Battle In Heaven

I'm a little surprised that people are still throwing hissy fits over The New World (toward which I, like Hoberman, remain an agnostic), so I thought I'd give a holler to -- and perhaps get this blog to start talking about -- Carlos Reygadas' grotesque, mesmerizing Battle In Heaven, which is so far the best film of the year. Since Bruno Dumont has abandoned his discomfitting Christian vision, Reygadas has seemingly picked it up, creating flesh-tormented passion plays of erotic and thanatotic intensity out of unforgettable compositions and enviornments. And this while hypersensitizing perception through unique plays on sound and image. I see now that the film has left the City -- I can't wait for it to return sometime, even though it might very well in some future fever dream.

next | last Posted by mjr on Mar 14, 2006 at 05:25PM | Categories:



Comments

Them's fightin' words, mjr. Though it is nice to see someone take the opposite approach to New World on this blog (as you must know, we're all Matt Zoller Seitz-esque New World acolytes), I have to take extreme exception to even mentioning Battle in Heaven in the same breath.

Though I find Reygadas's formal mastery rather dazzling, I find his overall project very suspect. We had a few very praiseworthy pieces on the film in indieWIRE (http://www.indiewire.com/movies/2006/02/head_trip_carlo.html) a couple weeks back, so don't take my POV as representative of all RS, but Reygadas's forthrightly grotesque and childishly provocative vision of Mexico's underclass strikes me as more than a bit disingenuous. This is not to deny the sheer brilliance of the film in narrative and visual schematics. I'm not convinced that the film is as ideologically questionable as my sour stomach tells me it is, but I have remained, using your and Hoberman's words, an agnostic when it comes to this one. I think there's so much here that's good, but the stuff that's bad (the blow job in heaven wraparound, the dead-flesh hippo sex, the jacking off to the soccer game) just seems like embarrassingly juvenile provocation.

It's pretty obvious that this is a film about class in contemporary Mexico City, so what are we supposed to come away with? Certainly the concluding apocalytpic Catholic imagery is strong, but at that point, Reygadas's distancing camera techniques and audience prodding gambits have so thoroughly dehumanized its main character that he becomes nothing more than a bespectacled cipher. The sound/image work is indeed enthralling, yet unlike in Dumont, it serves to bring you farther and farther away from these alien beings, with their rotund, scrutinized bodies, as opposed to closer to an understanding.

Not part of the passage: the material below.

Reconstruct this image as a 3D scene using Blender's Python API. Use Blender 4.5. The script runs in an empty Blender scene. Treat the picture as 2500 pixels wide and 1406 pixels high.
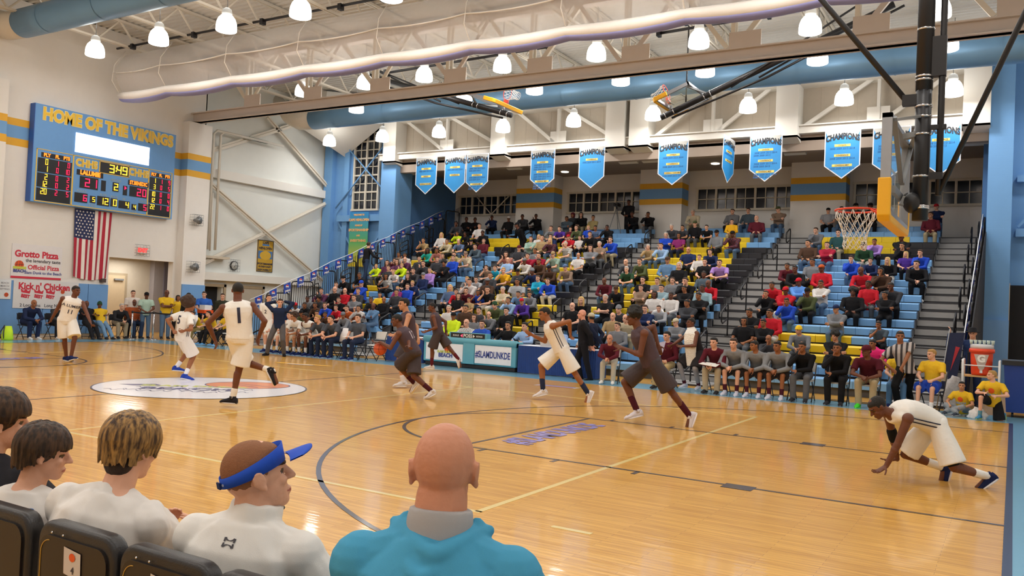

Posted by robbiefreeling on Mar 14, 2006 at 05:25PM

I don't know if Reygadas is as good, but it seems to me he's working in the tradition of Bresson and Dumont (I know the former's a lofty name to throw out there, but hold on), keeping on the outside of his non-professional actors while exploring their inner worlds through purely filmic means. The sound/image work isn't just enthralling in this regard, but rather an aesthetic conveyance of Marcos' subjectivity, something Siegrid Alnoy attempted but failed to put forth in She's One of Us. You're right, Battle In Heaven's Christianity remains more fully developed than its take on class stratification, but I disagree with the charges of "juvenile provocation" and "disingenuous[ness]." Grotesque bodies and sex are obviously central to the "transcendence of the flesh" theme that has so far dominated Reygadas' two films -- imagine Battle In Heaven without the images you mention and it simply doesn't work. Besides, the blowjob prologue is simply stunning and beautiful. And I certainly wasn't embarrassed by it.